Pemerintah membentuk perusahaan induk badan usaha milik negara (BUMN) tambang terdiri dari PT Indonesia Asahan Aluminium (Persero) sebagai induk perusahaan, PT Antam (Persero) Tbk, PT Bukit Asam (Persero) Tbk, PT Timah (Persero) Tbk, termasuk mengalihkan seluruh saham milik negara pada PT Freeport Indonesia sebesar 9,36 persen saat ini. Pembentukan perusahaan induk BUMN bertujuan untuk menguasai cadangan dan sumber daya mineral di Indonesia, hilirisasi produk dan kandungan lokal, dan menjadi perusahaan berkelas dunia. Penguasaan cadangan dan sumber daya mineral dilakukan dengan melakukan akuisisi sumber daya dan cadangan serta eksplorasi sehingga dapat meningkatkan daya saing dengan perusahaan global.
Hilirisasi dilakukan melalui pengolahan sumber daya sehingga BUMN tambang akan menghasilkan produk yang menciptakan nilai tambah yang dapat berdampak signifikan terhadap pertumbuhan ekonomi. Sebagai gambaran, bijih bauksit dapat diolah menjadi alumina dengan nilai tambah mencapai 8 kali lipat dan dapat diolah menjadi produk aluminium dengan nilai tambah 30 kali lipat. Bijih nikel yang diolah menjadi produk feronikel memiliki nilai tambah 10 kali lipat dan memiliki nilai tambah 19 kali lipat jika diolah menjadi produk stainless steel.
Selama ini, Indonesia lebih banyak mengekspor bahan mentah produk tambang, seperti bauksit. Ironisnya, untuk memenuhi kebutuhan produk alumina, Indonesia justru mengimpor alumina dari Australia. Jika mampu memproduksi produk alumina, Indonesia dapat mengurangi ketergantungan impor produk alumina dan menghemat devisa.
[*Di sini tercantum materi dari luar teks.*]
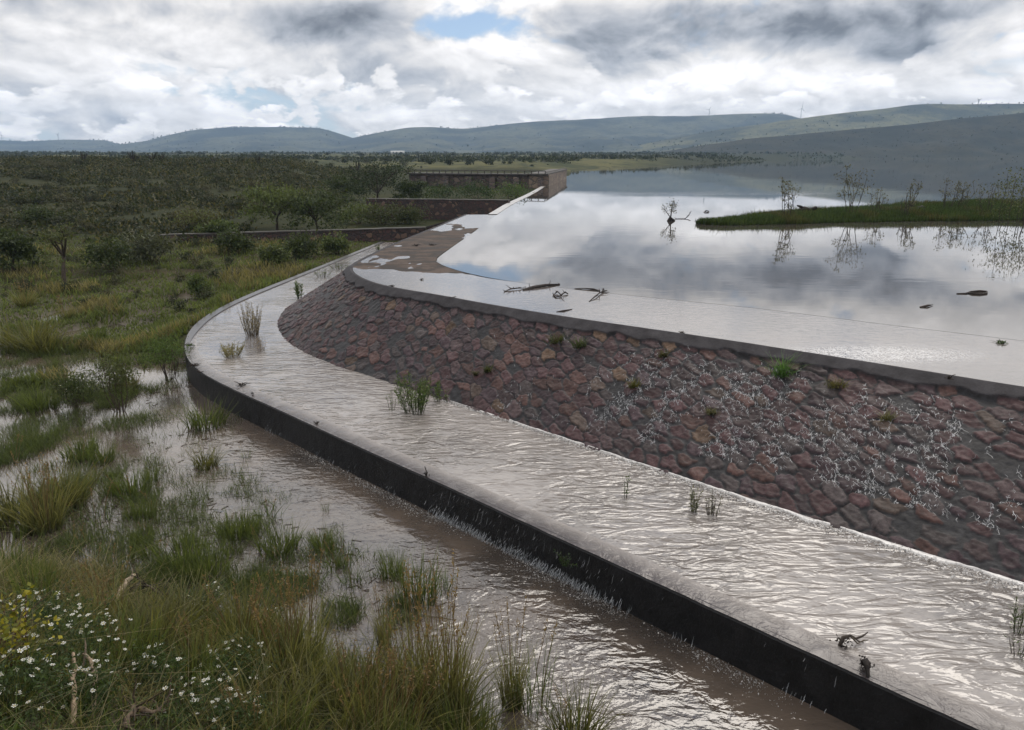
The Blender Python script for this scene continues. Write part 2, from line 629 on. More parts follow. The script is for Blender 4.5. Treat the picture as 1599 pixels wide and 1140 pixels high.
# --- stone face (crest edge down to toe): real raised stones set in mortar
NV = 176
FACE = strip(CRE, TOE, NV, Z2, Z1 - 0.10)
wid = np.linalg.norm(FACE[:, -1] - FACE[:, 0], axis=1)
Ug = np.repeat(SLEN[:, None], NV, 1)
Vg = np.linspace(0, 1, NV)[None, :] * wid[:, None]
du = np.gradient(FACE, axis=0)
dv = np.gradient(FACE, axis=1)
NRM = np.cross(dv, du)
NRM /= np.linalg.norm(NRM, axis=2)[..., None]
if NRM[300, 60, 2] < 0:
    NRM = -NRM


def voronoi(U, V, cu, cv, seed):
    """returns border distance, cell random, second random"""
    gu = U / cu
    gv = V / cv
    gu = gu + 0.5 * (np.floor(gv) % 2)
    iu = np.floor(gu)
    iv = np.floor(gv)
    best = np.full(U.shape, 9e9)
    sec = np.full(U.shape, 9e9)
    cid = np.zeros(U.shape)
    cid2 = np.zeros(U.shape)
    for a in (-2, -1, 0, 1, 2):
        for b in (-1, 0, 1):
            ju = iu + a
            jv = iv + b
            sh = 0.5 * ((jv % 2) - (iv % 2))
            su = ju + .5 + .62 * (_hash(ju, jv, seed) - .5) - sh
            sv = jv + .5 + .62 * (_hash(ju, jv, seed + 5) - .5)
            d = np.hypot((gu - su) * cu, (gv - sv) * cv) * (1.0 - .22 * _hash(ju, jv, seed + 31))
            r = _hash(ju, jv, seed + 9)
            r2 = _hash(ju, jv, seed + 13)
            nb = d < best
            sec = np.where(nb, best, np.minimum(sec, d))
            cid = np.where(nb, r, cid)
            cid2 = np.where(nb, r2, cid2)
            best = np.where(nb, d, best)
    return (sec - best) * .5, cid, cid2, best


wu = Ug + .35 * Vg + .20 * (fbm(Ug * 2.2, Vg * 2.2, 3, 3) - .5) + .15 * (fbm(Ug * 6, Vg * 6, 3, 8) - .5)
wv_ = Vg + .16 * (fbm(Ug * 2.2 + 40, Vg * 2.2, 3, 4) - .5) + .15 * (fbm(Ug * 6 + 9, Vg * 6, 3, 18) - .5)
bd_, cid, cid2, _c = voronoi(wu, wv_, .50, .33, 21)
gapw = -.014 + .072 * fbm(Ug * .8, Vg * .8, 2, 77)
capw = 0.44 + .10 * (fbm(Ug * 1.6, Ug * 0 + 3, 3, 50) - .5) * 2 + .10 * (vnoise(Ug * 3.1, Ug * 0, 51) - .5)
notcap = sstep(0, .05, Vg - capw)
prof = sstep(np.maximum(gapw, .003), np.maximum(gapw, .003) + .020, bd_) * notcap
present = (cid2 > .05)
prof = prof * present
amp = .010 + .024 * cid
fac = np.abs(fbm(wu * 2.6 + cid * 50, wv_ * 2.6, 2, 161) - .5) * 2
rough_n = fbm(Ug * 6, Vg * 6, 4, 60) - .5
tilt = ((_hash(np.floor(cid * 9999), np.floor(cid2 * 9999), 3) - .5) * (wv_ - np.floor(wv_ / .34) * .34 - .17) + (cid - .5) * (wu - np.floor(wu / .5) * .5 - .25)) * .0
hgt = prof * (amp + .036 * rough_n + .026 * fac + .05 * (np.floor(fbm(wu * 3.1 + cid * 70, wv_ * 3.1, 2, 163) * 5) / 5 - .5) + .02 * (fbm(Ug * 16, Vg * 16, 3, 160) - .5)) + .03 * (fbm(Ug * 9, Vg * 9, 3, 61) - .5) * notcap \
    + (1 - notcap) * (.085 + .012 * (fbm(Ug * 1.5, Vg * 1.5, 3, 62) - .5))
hgt = hgt * sstep(-.001, .10, Vg)
FV = FACE + NRM * hgt[..., None]
pal = np.array([(.135, .062, .066), (.12, .072, .075), (.165, .075, .06), (.10, .058, .07), (.21, .12, .062), (.15, .10, .075), (.11, .085, .085)])
wts = np.cumsum([.30, .22, .13, .19, .03, .05, .08])
ci = np.searchsorted(wts, np.clip(cid2 * 1.075 - .075, 0, .999))
pal = pal * .72 + pal.mean(1, keepdims=True) * np.array([[.30, .27, .28]])
scol = pal[ci] * .38 * (.62 + .75 * cid[..., None]) * (.78 + .5 * fbm(Ug * 5, Vg * 5, 4, 64))[..., None]
mort = np.array([.017, .017, .019]) * (.6 + .9 * fbm(Ug * 3, Vg * 3, 4, 65))[..., None]
capc = np.array([.040, .038, .041]) * (.75 + .5 * fbm(Ug * 1.2, Vg * 4, 4, 66))[..., None]
pc = sstep(.15, .6, prof)[..., None]
FC = (scol * pc + mort * (1 - pc)) * notcap[..., None] + capc * (1 - notcap[..., None])
# the stone facing and the smooth lip are two parts: split the sheet along the cap's lower edge
M_FACE = mat_plain('wet_masonry', None, .46, .45, 11, 1.0, .16, use_col=True, dist=.015)
M_LIP = mat_plain('damp_dark_concrete', None, .65, .35, 3, .7, .06, use_col=True, dist=.02)
Fall = grid_faces(NS, NV)
capq = (Vg < (capw + .03)[:])
cq = capq.reshape(-1)[Fall].all(axis=1)
for nm, sel, lab in (('stone_face', ~cq, None), ('concrete_lip', cq, None)):
    f = Fall[sel]
    used = np.unique(f)
    rm = np.full(NS * NV, -1)
    rm[used] = np.arange(len(used))
    o = mesh_np(nm, FV.reshape(-1, 3)[used] - DL, rm[f], M_FACE if nm == 'stone_face' else M_LIP, FC.reshape(-1, 3)[used], True, dam)

# --- crest slab, with upstream lip; top at the water level
UPL = np.array([(24, 10.0), (16.8, 14.0), (12.0, 17.9), (9.5, 19.8), (7.1, 21.9), (4.0, 23.8), (1.6, 25.5), (-0.5, 27.2), (-2.0, 29.3), (-3.05, 31.6), (-3.2, 32.9),
                (-2.95, 36.0), (-2.1, 46.0), (-1.1, 58.6)])
UPS, _ = smooth_line(UPL, 400, 2)


def line_from(P, n):
    s = np.concatenate([[0], np.cumsum(np.linalg.norm(np.diff(P, axis=0), axis=1))])
    u = np.linspace(0, s[-1], n)
    return np.stack([np.interp(u, s, P[:, k]) for k in range(2)], -1)


# crest slab with wet and dry patches
crest_in = line_from(CRE, 400)
slab_st = [(18.2, 6.7, 24, 10.0), (13.6, 10.7, 16.8, 14.0), (9.6, 14.1, 12.0, 17.9), (4.8, 18.2, 7.1, 21.9), (1.8, 20.45, 4.0, 23.8), (-.5, 22.4, 1.6, 25.5), (-2.3, 24.2, -.5, 27.2),
           (-3.5, 25.2, -1.3, 28.1), (-4.6, 26.4, -2.0, 29.3), (-5.4, 27.8, -2.6, 30.4), (-6.0, 29.3, -3.05, 31.6), (-6.3, 31.0, -3.2, 32.9), (-6.15, 33.5, -3.1, 34.5),
           (-5.75, 38.5, -2.8, 38.0), (-4.6, 47.5, -2.0, 47.0), (-3.3, 58.6, -1.1, 58.6)]
SL, _ = smooth_line(np.array(slab_st), 700, 2)
# snap the downstream side on the true crest line
from_c = CRE
dmat = ((SL[:, None, 0:2] - from_c[None, ::4, :]) ** 2).sum(-1)
SLc = from_c[::4][dmat.argmin(1)]
NVS = 40
S = strip(SLc, SL[:, 2:4], NVS, Z2 + .0, Z2 + .0)
sx, sy = S[..., 0], S[..., 1]
# gentle dish: dry where the slab stands above the film of water
dry = sstep(28.9, 30.2, sy + .5 * (fbm(sx * 2.5, sy * 1.2, 4, 190) - .5) + .6 * (fbm(sx * .8, sy * .3, 3, 90) - .5) * 2 + (sx + 4.6) * .25) * (1 - sstep(45, 49, sy + 6 * (fbm(sx * .5, sy * .12, 3, 91) - .5)))
S[..., 2] += -.012 + dry * (.022 + .012 * (fbm(sx * 2, sy * .6, 4, 92) - .5)) + .010 * (fbm(sx * 1.5, sy * .5, 4, 93) - .5) * sstep(27, 30, sy) + .040 * (fbm(sx * .9, sy * .35, 4, 94) - .47) * sstep(43, 47, sy)
S[..., 2] -= .055 * dry * sstep(.66, .71, fbm(sx * 1.3, sy * .45, 4, 95))
vv = np.linspace(0, 1, NVS)[None, :]
S[..., 2] += np.where(vv < .03, -.004, 0)
slab = mesh_np('crest_slab', S.reshape(-1, 3) - DL, grid_faces(700, NVS), M_CONC_DRY, None, True, dam)
# body skirt upstream side and narrow far sill
mb = MB()
SIL = [(-1.1, 58.6), (0.1, 72.0), (2.4, 90.0), (4.6, 112.6)]
SILd = [(-1.75, 58.6), (-.55, 72.0), (1.75, 90.0), (4.1, 112.6)]
A, _ = smooth_line(np.array([a + b for a, b in zip(SILd, SIL)]), 120, 1)
prof_pts = []
Vs = np.stack([np.column_stack([A[:, 0:2] - [1.2, 0], np.full(120, 0.9)]), np.column_stack([A[:, 0:2], np.full(120, Z2 + .03)]),
               np.column_stack([A[:, 2:4], np.full(120, Z2 + .03)]), np.column_stack([A[:, 2:4] + [.02, 0], np.full(120, 1.0)])], 1)
mb.add(Vs.reshape(-1, 3) - DL, grid_faces(120, 4))
mb.build('far_sill', mat_plain('pale_wet_concrete', (.34, .33, .32), .35, .2, 2, .2, .5), dam, smooth=False)

# ---------------------------------------------------------------- apron retaining wall
wall = tag(empty('retaining_wall', (float(OUT[500, 0]), float(OUT[500, 1]), 0)),
           'long low black retaining wall curving round the flooded shelf below the dam', 'wall')
WL = np.array(wall.location)
tan = np.gradient(OUT, axis=0)
tan /= np.linalg.norm(tan, axis=1)[:, None]
nin = np.stack([-tan[:, 1], tan[:, 0]], -1)          # candidate inward normal
sgn = np.sign(((TOE - OUT) * nin).sum(1))[:, None]
nin = nin * sgn
far_k = sstep(24.0, 29.0, OUT[:, 1])[:, None] * (OUT[:, 0:1] < -8)


def col3(P, z):
    return np.column_stack([P, np.broadcast_to(z, (len(P),))])


wob = (fbm(SLEN * 1.5, SLEN * 0, 3, 70) - .5)
kz0 = far_k[:, 0]
ez0 = .014 * (fbm(SLEN * 3.5, SLEN * 0, 3, 71) - .5)
rows = [col3(OUT, -0.7), col3(OUT + nin * .012 * wob[:, None], Z1 - .22), col3(OUT, Z1 - .07 + .10 * kz0 + ez0), col3(OUT + nin * .03, Z1 - .042 + .10 * kz0 + ez0)]
W = np.stack(rows, 1)
mesh_np('wall_face', W.reshape(-1, 3) - WL, grid_faces(NS, 4), M_BLACKWALL, None, False, wall)
kz = far_k[:, 0]
cw = .10 + .24 * kz
c0 = OUT + nin * .03
c1_ = OUT + nin * cw[:, None]
ez = .014 * (fbm(SLEN * 3.5, SLEN * 0, 3, 71) - .5)
top = np.stack([col3(c0, Z1 - .042 + ez + .10 * kz), col3(OUT + nin * .06, Z1 - .030 + ez + .085 * kz), col3(c1_ - nin * .02, Z1 - .022 + .06 * kz), col3(c1_ + nin * .03, Z1 - .2)], 1)
mesh_np('coping', top.reshape(-1, 3) - WL, grid_faces(NS, 4), M_CONC, None, False, wall)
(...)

Karena itu, berbagai upaya untuk menguasai cadangan menjadi industri tambang yang memiliki skala bisnis yang besar dan bernilai tambah sangat penting untuk berkompetisi secara global. Saat ini, industri pertambangan di Indonesia masih jauh tertinggal dengan industri tambang di kawasan Asia Pasifik. Padahal, Indonesia punya sumber cadangan produk tambang.
Dilihat dari total produksi, timah, bauksit, dan nikel di Indonesia, termasuk terbesar kedua di dunia. Namun, dilihat dari total aset, perusahaan BUMN tambang masih rendah dibandingkan dengan perusahaan-perusahaan industri tambang di Asia Pasifik kecuali China.
Dari data yang ada, total aset PT Antam tahun 2015 mencapai 2,19 miliar dollar AS, PT Bukit Asam sebesar 1,21 miliar dollar AS, PT Inalum 1,13 miliar dollar AS, dan PT Timah sebesar 670 juta dollar AS. Di sisi lain, total aset perusahaan tambang, seperti BHP Billiton mencapai 124,58 miliar dollar AS dan Rio Tinto mencapai 91,56 miliar dollar AS.
Melalui pembentukan perusahaan induk BUMN tambang, BUMN tambang diharapkan dapat melakukan langkah-langkah besar dan strategis untuk meningkatkan cadangan serta meningkatkan skala usaha dan nilai tambah produk industri. Misalnya, untuk memperkuat cadangan, perusahaan induk BUMN mengakuisisi saham PT Freeport Indonesia sampai mencapai 51 persen.
Selain itu, untuk mengejar program hilirisasi industri pertambangan BUMN, kerja sama investasi dengan perusahaan pengolahan tambang global untuk mengembangkan produk hilir dapat dilakukan secara efisien. Kerja sama dengan perusahaan pengolahan tambang global diharapkan juga dapat membuka pasar bagi produk hilir pertambangan nanti.
Melalui peningkatan skala usaha dan bisnis hilir, diharapkan BUMN tambang di Indonesia ke depan lebih besar memberikan kontribusi terhadap penerimaan negara, baik dari penerimaan dividen dan pajak, penyerapan tenaga kerja, maupun secara menyeluruh, memberikan kontribusi terhadap pertumbuhan ekonomi Indonesia dan kesejahteraan rakyat Indonesia.